According to Statista, Google's estimated market share for search engines is more than 80% worldwide. Another Alphabet property, YouTube, has 2.6 billion users. All this has undoubtedly helped the company grow revenue from $46 billion to $257 billion from 2012 to 2021. For many consumers, the journey toward making a purchase often starts with a Google search or a YouTube video. That process attracts advertisers that covet the opportunity to get their products and services exposure to potentially interested consumers.

Its dominant position in consumers' minds has allowed Alphabet to charge premium prices for its available ad inventory. As a result, the company has boosted its operating income from $13.8 billion in 2012 to $78.7 billion in 2021. That dramatic rise over the years shows that marketers are earning a healthy return on their investment, otherwise they would not continue allocating advertising dollars to the platform. 

GOOG Revenue (Annual) Chart

GOOG Revenue (Annual) data by YCharts

Indeed, businesses spent $763 billion on advertising in 2021. Alphabet's earned revenue of $257 billion in the same year points to a meaningful market share. But competition is intensifying in the digital ad market. Amazon has developed a robust advertising segment and is swiftly growing its share of advertisers' budgets. Netflix, with 222 million subscribers who watch hours of content daily, is said to be launching an ad-supported version later this year. And Walt Disney is launching an ad-supported version for its Disney+ streaming service.

Overall, the competition is hurting Alphabet in at least two ways. By adding advertising inventory to the marketplace, it will reduce the price per unit on ads (typically measured in clicks, impressions, or views). Additionally, the ad-supported versions will create more-affordable pricing for streaming content. That could take viewing hours away from YouTube, reducing the supply of advertising Alphabet can sell (unless it increases the number of ads per minute of viewing time). 

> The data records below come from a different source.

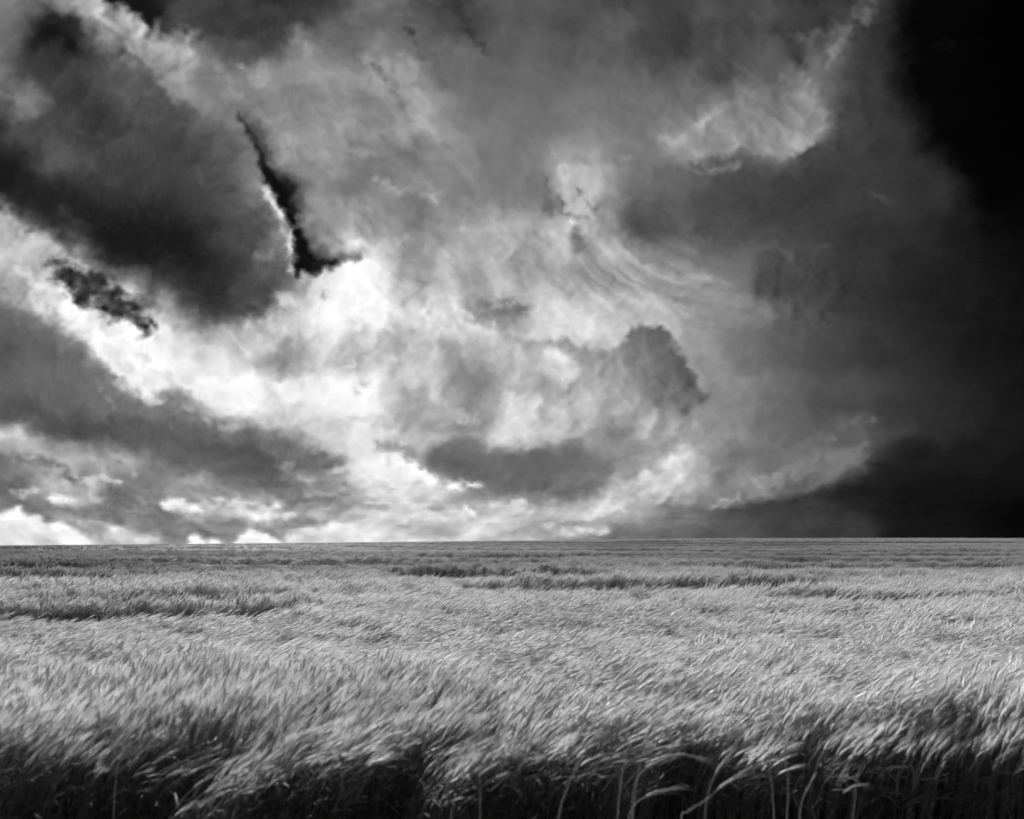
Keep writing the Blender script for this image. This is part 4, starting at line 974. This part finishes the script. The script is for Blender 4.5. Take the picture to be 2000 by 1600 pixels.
# ------------------------------------------------------------------ single stalks that stand out at the near edge
MAT_STALK = crop_material('dry_stalk', 0.72, trans=0.4, scattered=False)
def at(px, py, d):
    return np.array([(px - 1000) / FPX * d, d, CAM_Z + (HORIZON - py) / FPX * d])
def lone(label, d, stem_px, ear_px=None, leaf_px=None, rad=0.0018, tone=0.66):
    stem = [at(a, b, d) for a, b in stem_px]
    base = stem[0].copy(); base[2] = float(terrain(base[0], base[1])); 
    if len(stem) > 1: base[0] -= 0.25 * (stem[1][0] - stem[0][0])
    root = bpy.data.objects.new('barley_stalk', None); sc.collection.objects.link(root)
    root.location = base; root.empty_display_size = 0.1
    root['label'] = label; root['category'] = 'barley stalk'; root['group'] = 'single stalks at the near edge of the field'
    pts = [base - base] + [p - base for p in stem]
    # resample smoothly
    def spline(ps, n):
        ps = np.array(ps); k = len(ps); out = []
        for t in np.linspace(0, k - 1 - 1e-6, n):
            i = int(t); f_ = t - i
            p0, p1, p2, p3 = ps[max(i - 1, 0)], ps[i], ps[min(i + 1, k - 1)], ps[min(i + 2, k - 1)]
            out.append(0.5 * (2 * p1 + (p2 - p0) * f_ + (2 * p0 - 5 * p1 + 4 * p2 - p3) * f_ ** 2 + (3 * p1 - p0 - 3 * p2 + p3) * f_ ** 3))
        return out
    sp = spline(pts, 14)
    b = Buf(); tube(b, sp, np.linspace(rad, rad * 0.7, len(sp)), 6, tone)
    node_i = 8; nd = sp[node_i]
    tube(b, [nd + np.array([0, 0, -0.006]), nd, nd + np.array([0, 0, 0.006])], [rad * 0.9, rad * 1.35, rad * 0.9], 6, tone * 0.7)
    v, f, t = b.out(); mesh_obj('stem', v, f, MAT_STALK, root, t)
    if ear_px:
        ep = spline([at(a, c, d) - base for a, c in ear_px], 9)
        b = Buf(); n = len(ep)
        prof = [0.002] + [0.0046 + 0.0009 * (k % 2) for k in range(n - 2)] + [0.0015]
        tube(b, ep, prof, 7, tone * 1.1)
        dd, a_, b_ = frame(ep[-1] - ep[0]); r = np.random.default_rng(abs(hash(label)) % 1000 if False else len(label) * 7)
        for k in range(18):
            i = int(r.integers(1, n)); w_ = r.uniform(0, 6.28); sp_ = abs(r.normal(0.14, 0.06)); L_ = r.uniform(0.07, 0.12)
            q_ = dd + sp_ * (math.cos(w_) * a_ + math.sin(w_) * b_); q_ /= np.linalg.norm(q_)
            tube(b, [ep[i], ep[i] + q_ * L_ * .5, ep[i] + q_ * L_ + np.array([0.008, 0, -0.006])], [0.0007, 0.0006, 0.0002], 3, tone * 1.15)
        v, f, t = b.out(); mesh_obj('ear', v, f, MAT_STALK, root, t)
    if leaf_px:
        lp = spline([at(a, c, d) - base for a, c in leaf_px], 10)
        b = Buf(); n = len(lp)
        wd = 0.0052 * np.sin(np.linspace(0.35, math.pi - 0.05, n)) + 0.001
        tan = lp[-1] - lp[0]; side = np.cross(tan, (0, 1, 0)); side /= np.linalg.norm(side)
        side = side * 0.55 + np.array([0, 0.83, 0])
        v = []; f = []
        for p, w_ in zip(lp, wd):                      # a shallow V, two faces thick
            nrm = np.cross(side, tan); nrm /= np.linalg.norm(nrm)
            v += [p - side * w_ * .5, p - nrm * w_ * 0.18, p + side * w_ * .5, p + nrm * 0.0006]
        for i in range(n - 1):
            for k in range(4):
                f.append((i * 4 + k, i * 4 + (k + 1) % 4, i * 4 + 4 + (k + 1) % 4, i * 4 + 4 + k))
        b.add(v, f, tone * 0.95); v, f, t = b.out(); mesh_obj('leaf', v, f, MAT_STALK, root, t)
    return root
lone('pale straight stalk standing bolt upright just left of centre in the dark near edge', 3.15, [(938, 1600), (937, 1520), (932, 1462)], [(932, 1462), (930, 1448), (932, 1434)])
lone('upright stalk whose pale blade is folded over to the left, right of centre', 3.1, [(1206, 1610), (1212, 1540), (1222, 1466)], None, [(1222, 1465), (1190, 1476), (1150, 1494)], rad=0.0021)
lone('short bright stalk leaning right beside the upright stalk with folded blade', 3.15, [(1236, 1600), (1249, 1500), (1262, 1440)], [(1262, 1440), (1268, 1425), (1278, 1410)])
lone('long arching stalk that bows over to the right above a dark hollow', 3.05, [(1234, 1620), (1240, 1530), (1275, 1492), (1322, 1474)], [(1322, 1474), (1338, 1474), (1352, 1480)])
lone('lowest bent stalk with its fat pale ear lying almost flat', 2.95, [(1225, 1620), (1240, 1572), (1262, 1556)], [(1262, 1556), (1282, 1547), (1304, 1544)])
lone('straight upright stalk with a leaf sticking out level to the right', 3.15, [(1512, 1610), (1508, 1540), (1500, 1487)], None, [(1500, 1487), (1516, 1485), (1534, 1488)])
lone('thin tall upright stalk next to the one with the level leaf', 3.2, [(1536, 1610), (1540, 1540), (1533, 1475)], [(1533, 1475), (1533, 1458), (1540, 1444)])
lone('stalk slanting steeply up to the right with a broad pale blade', 3.05, [(1560, 1620), (1569, 1558), (1588, 1520)], None, [(1569, 1557), (1580, 1536), (1594, 1508)])
lone('long fallen stalk lying low on a slant across the dark foreground', 2.9, [(1330, 1610), (1342, 1586), (1374, 1566), (1404, 1540)], [(1404, 1540), (1418, 1530), (1436, 1520)])
lone('short slanting stalk above the long fallen one', 3.1, [(1376, 1610), (1384, 1546), (1398, 1512)], [(1398, 1512), (1406, 1498), (1418, 1486)])
lone('rightmost stalk, upright with an arched blade hooked over its top', 3.0, [(1665, 1620), (1668, 1580), (1672, 1542)], None, [(1648, 1548), (1668, 1536), (1700, 1532)])
lone('stalk leaning far right at the centre with its foot in the dark', 3.0, [(1090, 1610), (1108, 1540), (1140, 1472)], [(1140, 1472), (1150, 1454), (1164, 1438)])
lone('leftmost single stalk, short, bright and upright above the lying ears', 3.3, [(222, 1590), (228, 1510), (238, 1462)], [(238, 1462), (243, 1448), (252, 1436)])
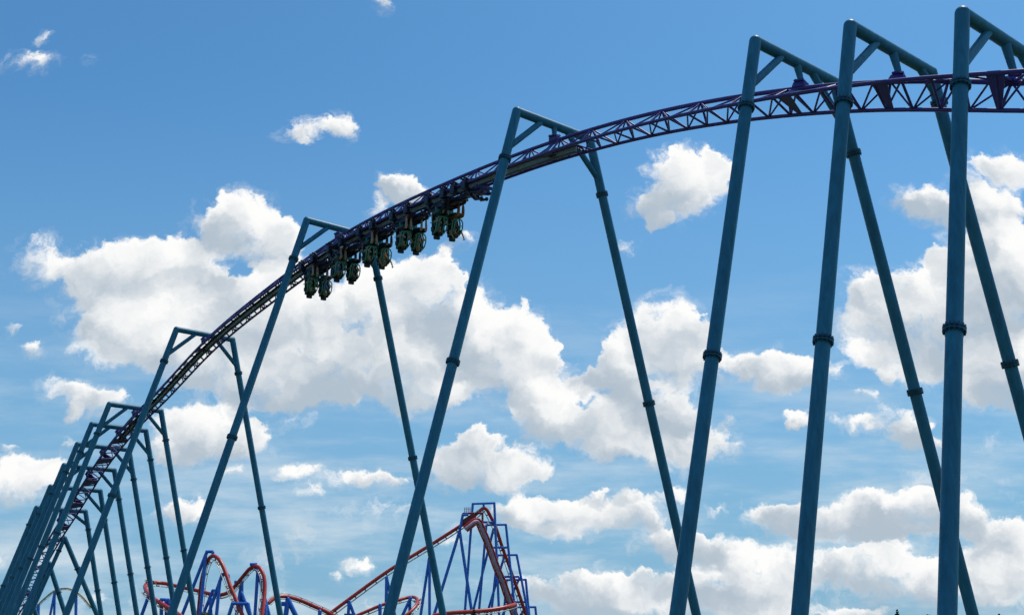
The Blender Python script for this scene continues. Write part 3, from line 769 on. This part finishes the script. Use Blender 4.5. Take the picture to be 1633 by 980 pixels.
red_track('return_track', 'dark red double track dropping steeply left of the summit track',
 [(742, 843, 231), (754, 833.5, 231.5), (759, 830.5, 232), (764, 833, 232.3), (769, 845, 232.8), (777, 863, 233.5), (785, 885, 234.5), (791, 902, 235), (802, 928, 236.5), (808, 946, 237.5), (815, 964, 238.5), (824, 990, 240)], 0, .42, .60, spine=PINK, railm=RED, rr=.20)
red_track('low_track', 'short red track running level at the foot of the blue lift frames',
 [(690, 981, 222), (720, 976.5, 222), (760, 974, 222.5), (790, 970.5, 224), (810, 966.5, 226), (822, 963, 229)], 1, .42, .66)
red_track('helix_track', 'red helix curling at the foot of the lift between two teal columns',
 [(540, 997, 214), (562, 984, 214), (580, 976, 214.5), (610, 963.5, 215.5), (637, 955.5, 217), (650, 952, 218), (658, 951, 218), (664, 953, 216.5), (666.3, 958, 214), (663.5, 964.5, 212), (657, 972, 210.5), (648, 980, 209.5), (636, 989, 209)], [(0, 0), (.60, 0), (.74, 180), (1, 180)], .31, .62)
red_track('hill_track', 'red track arching over a low hill left of the lift',
 [(428, 961, 206), (437, 953.5, 207), (448, 950, 208), (460, 951, 209), (479, 956.5, 211), (501, 966, 213), (517.6, 973.2, 215), (526, 977.5, 216), (545, 988, 218)], 0, .36, .52)
red_track('double_hill_track', 'long red track curling round at the far left and rising over a rounded hill',
 [(300, 990, 182), (283, 977.5, 183), (269, 968.8, 184), (258, 962, 185.5), (247.8, 955.5, 187), (238, 946.8, 190), (232.5, 939, 193), (231.3, 933.5, 196), (235.5, 929.5, 200), (246.7, 928, 203), (258, 929, 204), (269, 930.5, 204), (281, 933.6, 204), (296, 937, 203),
  (311, 940, 202), (326, 943.8, 201), (338, 946.8, 200), (350.6, 947.9, 199.5), (361, 945.3, 199), (369, 940.2, 198.5), (377, 931, 198), (386.3, 919.8, 197.5), (396.5, 907.6, 197), (404.7, 902.5, 196.5), (411.8, 903.2, 196), (417, 908.6, 195.5), (420.7, 917.8, 195), (422.2, 929, 194.5), (422.2, 941, 194), (421, 956.5, 193), (419, 972, 192), (416, 990, 191)], [(0, 180), (.22, 180), (.30, 0), (1, 0)], .34, .60)
red_track('loop_track', 'red track standing up in a tall narrow loop above the trees',
 [(315, 990, 196), (317.5, 965, 195.5), (319, 948, 195), (321, 929, 194.5), (324, 913.7, 194), (328, 899.4, 193.3), (333.3, 890, 192.7), (339.4, 885.5, 192), (345.5, 887.7, 191.3), (351.6, 894.3, 190.6), (356.7, 904.5, 190), (362.9, 920.8, 189.2), (367, 933, 188.6), (373, 947.3, 188), (378, 959.6, 187.5), (383, 971.8, 187), (388.5, 984, 186.5)], 1, .33, .66)
red_track('tan_track', 'thin tan track arching low behind the left columns',
 [(40, 990, 300), (57, 968.8, 300), (65.3, 958.6, 300), (75.5, 949.4, 300), (85.7, 941.7, 300), (94.9, 938.2, 300), (104, 937, 300), (113.3, 938.7, 300), (124, 944, 300), (134, 953, 300), (146, 968, 300)], 1, .20, .34, .4, TAN, 3, 'coaster track', None, TAN)

def blue_support(label, d, legs, beams=(), r=.26, name='lattice_support', rb=None):
    x, y = legs[0][0]
    p0 = at(x, y, d); b0 = V((p0.x, p0.y, 0))
    t_ = thing(name, label, 'coaster support', b0, 'blue supports of the far red coaster')
    for a_, b_, dd in legs:
        A_, B_ = at(*a_, d), at(*b_, d); dr = (B_ - A_); dr = dr / -dr.z
        bot = A_ + dr * A_.z; bot.y += dd
        MB().tube([A_, bot], r, 10).ball(A_, r, 10, 6).build('leg', BLUE, t_)
    for q in beams:
        MB().tube([at(*q[0], d), at(*q[1], d)], rb or r * .9, 10).build('crossbeam', BLUE, t_)
    return t_
blue_support('tallest blue frame, standing over the summit of the red lift', 236, [((754, 802.7), (741, 980), 0), ((788.3, 801.5), (796, 980), 0)], [((754, 802.7), (788.3, 801.5)), ((752, 832), (787, 832)), ((771, 802), (771.5, 808))], .27)
blue_support('second tallest blue frame, one step right of the summit', 239, [((775.6, 836.4), (764, 972), 0), ((806.7, 835.8), (822, 980), 0), ((787, 843), (754.7, 970), 3)], [((775.6, 836.4), (806.7, 835.8)), ((781, 872.3), (808.5, 872.3))], .27)
blue_support('third blue frame stepping down the red drop', 242, [((793.3, 884.6), (784, 972), 0), ((824, 884), (842.5, 980), 0), ((805, 884), (778, 972), 3)], [((793.3, 884.6), (824, 884)), ((790, 918.8), (828, 918.8))], .27)
blue_support('fourth blue frame stepping down the red drop', 244.5, [((807.8, 924), (804.5, 966), 0), ((838.4, 923.4), (844, 980), 0), ((828.5, 921), (817, 946), 2)], [((807.8, 924), (838.4, 923.4)), ((806, 959), (840, 959))], .27)
blue_support('lowest blue frame at the right foot of the red drop', 246.5, [((823, 967.3), (822.5, 980), 0), ((853.7, 967), (855, 980), 0), ((838, 967), (829, 982), 2)], [((823, 967.3), (853.7, 967))], .27)
blue_support('blue A-frame carrying the upper end of the red lift', 233.5, [((733, 846), (692.3, 979.4), 0), ((733, 846), (753, 979), 0)], [((733, 846), (738, 820.5)), ((738, 820.5), (747, 820))], .32)
blue_support('slim blue A-frame under the middle of the red lift, behind a teal column', 233, [((684.5, 889), (671, 979), 0), ((685, 889), (686, 979), -3)], (), .30)
blue_support('blue support of the red lift half hidden by a teal column', 231, [((616.5, 920), (615.3, 980), 0), ((616.5, 920), (629, 980), 2)], (), .32)
blue_support('short blue A-frame under the lower part of the red lift', 229.5, [((556.8, 958.6), (555.3, 980), 0), ((556.8, 958.6), (564.5, 980), 1)], [((549, 979.5), (567, 979.5))], .32)
blue_support('blue A-frame inside the small red helix', 217, [((655, 952.5), (642, 980), 0), ((653.6, 953), (653.2, 975), 2)], (), .30)
blue_support('single blue post under the red track left of the small helix', 214, [((606.2, 964), (606, 980), 0)], (), .34, 'support_post')
blue_support('blue A-frame under the crest of the low red hill', 208.5, [((459, 955), (455.8, 980), 0), ((459, 955), (470.5, 980), 2)], [((449, 962), (457, 962))], .46)
blue_support('single blue post under the falling red track left of the lift', 213, [((510, 974), (509.8, 981), 0)], (), .36, 'support_post')
blue_support('leaning blue post at the far left curl of the red track', 191, [((236.5, 950.5), (225, 980), 1)], (), .30, 'support_post')
blue_support('small blue frame above the lower end of the left red curl', 186, [((257.3, 955), (257.3, 962), 0), ((265, 955.5), (264, 980), 2), ((269.3, 955.8), (273, 976), 0)], [((257.3, 955), (269.3, 955.8))], .30)
blue_support('tall leaning blue support hooked over the top of the red loop', 192.5, [((330, 878.8), (287, 980), 2), ((328, 884), (320.6, 980), -1)], [((330, 878.8), (340, 878.8)), ((339.6, 878.8), (339.4, 884))], .29)
blue_support('leaning blue support hooked onto the falling side of the red loop', 189.8, [((354.3, 915.5), (330.5, 980), 1), ((350.5, 926), (346.3, 980), -1)], [((354.3, 915.5), (364, 915.7)), ((364, 915.7), (364.5, 921))], .29)
blue_support('short leaning blue support under the dip between loop and hill', 199, [((339.4, 940.7), (322.5, 980), 1), ((335.3, 951), (337, 980), -1)], [((339.4, 940.7), (348, 941))], .29)
blue_support('wide low blue frame straddling the foot of the red loop', 187, [((371, 961.3), (364.5, 982), 0), ((395.3, 961.8), (399.5, 982), 0)], [((371, 961.3), (395.3, 961.8))], .30)
blue_support('blue three-legged support under the rising side of the red hill', 199, [((386, 926.5), (377, 980), 0), ((385.6, 927), (383.5, 975), 2), ((385.2, 945), (393.5, 966), -1)], [((374, 927.2), (386, 927.5))], .32)
blue_support('blue A-frame under the crest of the rounded red hill, small platform on top', 196.5, [((411, 910), (406.6, 980), 0), ((411.5, 911), (428.3, 980), 1)], [((398.8, 899), (409.8, 899)), ((404, 899.3), (410.5, 910.5))], .29)
blue_support('stout blue post hard against the right side of the rounded red hill', 193, [((421, 964), (421.5, 982), 0)], (), .55, 'support_post')
blue_support('pair of thin blue legs under the rising tan track', 300, [((87.3, 943), (80, 980), 0), ((87.3, 943), (84.8, 980), 2)], (), .32)
blue_support('thin blue post at the falling end of the tan track', 300, [((121.3, 944), (121, 980), 0)], (), .40, 'support_post')
blue_support('thin blue post at the low left end of the tan track', 300, [((61.3, 964), (61, 982), 0)], (), .40, 'support_post')
# summit machinery
d_ = 234.8
su = thing('summit_platform', 'dark red maintenance platform with railing at the top of the lift', 'platform', V((at(755, 830, d_).x, at(755, 830, d_).y, 0)))
MB().tube([at(738, 818, d_), at(769.5, 817.6, d_)], .22, 8).tube([at(769.5, 817.6, d_), at(769.5, 842, d_)], .22, 8).tube([at(738, 818, d_), at(736, 830, d_)], .2, 8).build('hoist_frame', REDD, su)
mb = MB()
for yy in (809, 811.5, 814): mb.tube([at(740, yy, d_), at(750.5, yy, d_)], .05, 6)
for xx in (741, 744.3, 747.6, 750): mb.tube([at(xx, 808.3, d_), at(xx, 818, d_)], .06, 6)
mb.build('railing', PINK, su)
X_, Y_, Z_ = V((1, 0, 0)), V((0, 1, 0)), V((0, 0, 1))
dr = (at(757, 820, d_) - at(740, 831, d_)).normalized(); nn = dr.cross(Y_)
MB().box(at(748, 826.5, d_), dr * 1.5, Y_ * .8, nn * .5, .05).build('motor_housing', REDD, su)
MB().box(at(757.5, 816.8, d_), dr * .9, Y_ * .5, nn * .10).build('walkway', WHITE, su)
d2 = (at(779.5, 831, d_) - at(771, 840.5, d_)).normalized()
MB().box(at(775, 836, d_), d2 * .95, Y_ * .3, d2.cross(Y_) * .12).build('access_ramp', WHITE, su)

# ------------------------------------------------------------------ trees whose tops reach the lower edge
def leafmat(name, a, b_):
    m = bpy.data.materials.new(name); m.use_nodes = True; t_ = m.node_tree; b = t_.nodes['Principled BSDF']
    b.inputs['Roughness'].default_value = .6
    g_ = t_.nodes.new('ShaderNodeNewGeometry'); r_ = t_.nodes.new('ShaderNodeValToRGB')
    r_.color_ramp.elements[0].color = a + (1,); r_.color_ramp.elements[1].color = b_ + (1,)
    t_.links.new(g_.outputs['Random Per Island'], r_.inputs[0]); t_.links.new(r_.outputs[0], b.inputs['Base Color'])
    if 'Transmission Weight' in b.inputs: b.inputs['Subsurface Weight'].default_value = .0
    return m
LEAF = leafmat('leaf_green', (.03, .07, .015), (.10, .17, .04)); LEAF2 = leafmat('leaf_yellow_green', (.05, .10, .02), (.15, .21, .05)); NEED = leafmat('needle_dark', (.008, .022, .010), (.03, .055, .02))
def tree(name, label, x, ytop, d, wide, kind, lm, seed):
    rnd = random.Random(seed); p = at(x, ytop, d); H = p.z; b0 = V((p.x, p.y, 0))
    t_ = thing(name, label, 'tree', b0, 'trees along the foot of the red coaster')
    tr_ = MB()
    tr_.tube([b0, b0 + V((.05, 0, H * .35)), b0 + V((-.04, .05, H * (.6 if kind else .95)))], [.03 * H, .022 * H, .008 * H], 10)
    cr_ = MB()
    def leaf(c, s_):
        a_ = V((rnd.gauss(0, 1), rnd.gauss(0, 1), rnd.gauss(0, 1))).normalized(); b_ = a_.orthogonal().normalized() * s_; c_ = a_.cross(b_).normalized() * s_ * .6
        cr_.add([c - b_, c + c_, c + b_, c - c_], [(0, 1, 2, 3)])
    if kind:
        for k in range(16):
            an = rnd.uniform(0, 6.28); rr = wide * .36 * math.sqrt(rnd.random()); z = H * rnd.uniform(.45, .88)
            c = b0 + V((math.cos(an) * rr, math.sin(an) * rr, z)); R_ = wide * rnd.uniform(.14, .24)
            tr_.tube([b0 + V((0, 0, H * .29)), (b0 + V((0, 0, H * .4))).lerp(c, .6), c], [.012 * H, .008 * H, .003 * H], 6)
            for _ in range(260):
                v_ = V((rnd.gauss(0, 1), rnd.gauss(0, 1), rnd.gauss(0, 1))).normalized() * R_ * rnd.random() ** .4
                v_.z *= .75
                q = c + v_
                if q.z < H: leaf(q, rnd.uniform(.10, .20))
    else:
        for k in range(26):
            f = k / 25; z = H * (.12 + .86 * f); R_ = wide * .5 * (1 - f) ** .8 + .08
            for _ in range(int(30 + 90 * (1 - f))):
                an = rnd.uniform(0, 6.28); rr = R_ * math.sqrt(rnd.random()) * (.75 + .25 * math.sin(an * 5 + k))
                leaf(b0 + V((math.cos(an) * rr, math.sin(an) * rr, z - rr * .25)), rnd.uniform(.10, .2))
    tr_.build('trunk', BARK, t_); cr_.build('crown', lm, t_)
tree('broadleaf_tree', 'green tree top under the tall red loop', 340, 972, 175, 4.6, 1, LEAF, 1)
tree('broadleaf_tree', 'yellow-green tree top at the foot of the wide low blue frame', 369, 974.5, 178, 2.4, 1, LEAF2, 2)
tree('broadleaf_tree', 'green tree top left of the foot of the rounded red hill', 411, 974.5, 180, 2.6, 1, LEAF2, 3)
tree('broadleaf_tree', 'small green tree top right of the foot of the rounded red hill', 431, 976.5, 180, 2.0, 1, LEAF, 4)
tree('broadleaf_tree', 'bushy green tree top beside the column second from the right', 1486, 974.5, 150, 5.0, 1, LEAF, 5)
tree('conifer_tree', 'dark conifer tip in front of the red lift frames', 756, 967.5, 170, 2.9, 0, NEED, 6)
tree('conifer_tree', 'dark conifer tip alone in the gap between the two right-hand columns', 1430, 970.5, 150, 2.8, 0, NEED, 7)
tree('conifer_tree', 'dark conifer tip at the far lower right', 1593, 977.3, 150, 3.2, 0, NEED, 8)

Alphabet's stock has scarcely been cheaper in the last five years 

GOOG PE Ratio Chart

GOOG PE Ratio data by YCharts

That said, the headwinds might already be priced into Alphabet's stock. Trading at a price-to-free-cash-flow ratio of 22 and a price-to-earnings ratio of 20, shares are arguably cheaper than they have been in more than five years.

The company has done an excellent job in bringing businesses and consumers together. Folks will always want to buy stuff, and companies will always want to sell things, and judging by Alphabet's sales, no intermediary has done a better job of helping both groups to transact. 

The next several quarters look volatile, but Alphabet's bargain valuation and history of solid revenue and profit growth make buying the stock worthwhile.